Histoire philosophique et politique des établissemens et du commerce des Européens dans les deux Indes/Livre VIII/Chapitre 33

XXXIII. L’Eſpagne commence à ſortir de ſa léthargie.

Il nous eſt doux de pouvoir penſer, de pouvoir écrire que la condition de l’Eſpagne devient tous les jours meilleure. La nobleſſe n’affecte plus ces airs d’indépendance qui embarraſſoient quelquefois le gouvernement. On a vu arriver des hommes nouveaux, mais habiles, au maniement des affaires publiques qui furent trop long-tems l’apanage de la naiſſance ſeule. Les campagnes, mieux peuplées & mieux cultivées, offrent moins de ronces & plus de récoltes. Il ſort des ateliers de Grenade, de Malaga, de Séville, de Priego, de Tolède, de Talavera, & ſur-tout de Valence, des ſoieries qui ont de la réputation & qui la méritent. Ceux de Saint-Ildephonſe donnent de très-belles glaces ; ceux de Guadalaxara & d’Eſcaray des draps fins & des écarlates ; ceux de Madrid des chapeaux, des rubans, des tapisseries, de la porcelaine. La Catalogne entière est couverte de manufactures d’armes & de quincaillerie, de bas & de mouchoirs de soie, de toiles peintes de coton, de lainages communs, de galons & de dentelles. Des communications de la capitale avec les provinces commencent à s’ouvrir, & ces magnifiques voies sont plantées d’arbres utiles ou agréables. On creuse des canaux d’arrosement ou de navigation, dont le projet, conçu par des étrangers, avoit si long-tems révolté l’orgueil du ministère & celui des peuples. D’excellentes fabriques de papier ; des imprimeries de très-bon goût ; des sociétés consacrées aux beaux-arts, aux arts utiles & aux sciences, étoufferont tôt ou tard les préjugés & l’ignorance. Ces sages établissemens seront secondés par les jeunes gens que le ministère fait instruire dans les contrées dont les connoissances ont étendu la gloire ou les prospérités. Le vice des tributs, si difficile à corriger, a déjà subi des réformes très-avantageuses. Le revenu national, anciennement si borné, s’est élevé, dit-on, à 140 400 000 liv. Si le cadastre, dont la confection occupe la cour de Madrid depuis 1749, eſt fait ſur de bons principes, & qu’il ſoit exécuté, le fiſc verra encore croître ſes reſſources, & les contribuables ſeront ſoulagés.

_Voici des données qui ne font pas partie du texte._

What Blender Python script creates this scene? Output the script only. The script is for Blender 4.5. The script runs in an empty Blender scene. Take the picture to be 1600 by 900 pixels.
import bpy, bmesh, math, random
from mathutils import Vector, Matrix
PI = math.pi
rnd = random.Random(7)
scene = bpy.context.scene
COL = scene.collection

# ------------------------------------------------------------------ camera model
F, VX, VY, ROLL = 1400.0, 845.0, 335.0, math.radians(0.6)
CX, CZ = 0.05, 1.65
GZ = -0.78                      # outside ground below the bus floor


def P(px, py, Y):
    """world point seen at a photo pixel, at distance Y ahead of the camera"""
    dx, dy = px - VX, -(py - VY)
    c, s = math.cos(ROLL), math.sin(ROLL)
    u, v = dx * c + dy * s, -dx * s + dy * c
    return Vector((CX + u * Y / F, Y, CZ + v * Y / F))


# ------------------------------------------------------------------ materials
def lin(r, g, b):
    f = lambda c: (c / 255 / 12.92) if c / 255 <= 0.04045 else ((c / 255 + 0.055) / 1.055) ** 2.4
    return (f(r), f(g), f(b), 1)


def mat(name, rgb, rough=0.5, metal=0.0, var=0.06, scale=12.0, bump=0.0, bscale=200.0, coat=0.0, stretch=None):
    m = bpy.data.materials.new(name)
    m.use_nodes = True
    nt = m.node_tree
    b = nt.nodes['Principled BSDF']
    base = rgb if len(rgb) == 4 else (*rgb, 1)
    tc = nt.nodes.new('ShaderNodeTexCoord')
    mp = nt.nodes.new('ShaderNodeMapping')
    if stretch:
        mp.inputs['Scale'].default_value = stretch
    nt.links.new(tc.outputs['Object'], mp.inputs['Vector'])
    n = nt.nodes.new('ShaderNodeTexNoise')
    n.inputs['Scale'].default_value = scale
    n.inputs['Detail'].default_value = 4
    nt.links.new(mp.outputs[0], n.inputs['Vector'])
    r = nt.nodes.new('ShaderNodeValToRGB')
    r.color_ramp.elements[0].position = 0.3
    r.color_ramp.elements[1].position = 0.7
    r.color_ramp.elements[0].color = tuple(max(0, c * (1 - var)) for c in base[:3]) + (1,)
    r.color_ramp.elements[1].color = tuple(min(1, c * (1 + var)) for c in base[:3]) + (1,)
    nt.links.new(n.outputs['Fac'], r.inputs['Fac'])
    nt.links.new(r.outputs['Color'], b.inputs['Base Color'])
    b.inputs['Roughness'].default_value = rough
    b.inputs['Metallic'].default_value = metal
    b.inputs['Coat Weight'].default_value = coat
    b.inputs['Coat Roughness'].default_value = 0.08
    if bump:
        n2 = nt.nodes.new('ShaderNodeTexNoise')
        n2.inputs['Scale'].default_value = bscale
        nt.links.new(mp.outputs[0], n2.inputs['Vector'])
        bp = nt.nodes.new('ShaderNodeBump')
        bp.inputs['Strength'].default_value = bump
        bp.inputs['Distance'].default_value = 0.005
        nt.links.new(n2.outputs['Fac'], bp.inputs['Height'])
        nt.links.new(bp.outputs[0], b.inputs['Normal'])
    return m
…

À la mort de Charles-Quint, le tréſor public étoit ſi obéré, qu’on mit en délibération, s’il ne convenoit pas d’annuler tant d’engagemens funeſtes. Ils furent portés à un milliard, ou peut-être plus, ſous le règne inquiet & orageux de ſon fils Philippe. L’intérêt des avances faites au gouvernement abſorboit, en 1688, tout le produit des impoſitions ; & ce fut alors une néceſſité de faire une banqueroute entière. Les événemens qui ſuivirent cette grande criſe furent tous ſi malheureux, que les finances retombèrent ſubitement dans le cahos, d’où une réſolution extrême, mais néceſſaire, les avoit tirées. Une adminiſtration plus éclairée mit au commencement du ſiècle un ordre dans les recouvremens, une règle dans les dépenſes qui auroient libéré l’état, ſans les révolutions qui s’y ſuccédèrent avec une rapidité qu’on a peine à ſuivre. Cependant la couronne me devoit, en 1759, que 160 000 000 de livres que Ferdinand laiſſoit dans ſes coffres. Son ſucceſſeur employa la moitié de cette ſomme à la liquidation de quelques dettes. Le reſte fut conſommé par la guerre de Portugal, par l’augmentation de la marine, par mille dépenſes néceſſaires pour tirer la monarchie de la langueur où deux ſiècles d’ignorance & d’même l’avoient plongée.

La vigilance du nouveau gouvernement ne s’eſt pas bornée à réprimer une partie des déſordres qui ruinoient ſes poſſeſſions d’Europe. Il a été porté un œil attentif ſur quelques-uns des abus qui arrêtoient la proſpérité de ſes colonies. Leurs chefs ont été choiſis avec plus de ſoin & mieux ſurveillés. On a réformé quelques-uns des vices qui s’étoient gliſſés dans les tribunaux. Toutes les branches d’adminiſtration ont été améliorées. Le ſort même des Indiens eſt devenu moins malheureux.